Hawkins had found his answer. Property bought by his ancestors nearly 200 years ago had stayed in the family. From the investment in land, more trailblazers followed.
"To think that generations later that he, Richard Curl was his name, Richard Curl, now has multiple college graduates from his family, multiple doctors, multiple lawyers. All these different professionals and people in the world that are doing so much, that saying,' I am my ancestor's wildest dream, really came alive," Hawkins said. "A lot of the stories I've heard from my own family are stories of entrepreneurship and how we spent years as farmers, as sharecroppers then we have some of the first Black college graduates in the state of Texas at different schools. And I'm like, 'We are trailblazers. I know I can be a trailblazer, too'. And so empowerment is all this has brought me."
In his immersive exhibit, Hawkins invites people into the East Texas Pineywoods, to his great grandmother's living room where family stories were told; and through a tunnel covered in moss, a gateway to The Mount where videos and pictures document his journey.
"I hope this story and my story and everything you see in this exhibit inspires more people to understand that we're in Black history month and this month is about all the things that African-Americans have done in this country but I also think there are heroes in our own families and in our own journey; to understand who we are and what shaped our families and our communities, to get to the points of how we have this freedom, how we've been able to achieve the things that we have," he said. "And that to me is so invaluable for so many more of us to know. And I hope with this experience, they can."
Hawkins wants others to see what he does - the power in the struggle; the strength that comes with it and the pride that comes with knowing their own stories.

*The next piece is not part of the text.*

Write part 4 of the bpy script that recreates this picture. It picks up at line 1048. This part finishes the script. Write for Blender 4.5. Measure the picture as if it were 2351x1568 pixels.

"Finding your history may be painful or shameful for whatever reason but it can also bring you this sense of pride of understanding where you came from," he said. "And with the pride, you will see how much more you will do as a person."
The journey helped Hawkins see more for himself. He started his own business called Tiny Hawk Productions. The company name pays tribute to his granny Leona "Tiny" Hawkins, the first black nursing home administrator to be licensed in the State of Texas.
And, Hawkins now owns some of the very land his family bought decades ago.
"My wife and I just purchased some of that land from my cousins, so we literally have land that is rooted in so much of our ancestry," Hawkins said. "And, I just feel so connected. I feel more American. I feel more Texan."
The Mount Experience: A Story of America's Buried Past is in the lobby of AT&T Headquarters, 208 S. Akard St. in Dallas. Visitors can see it for free through February 21.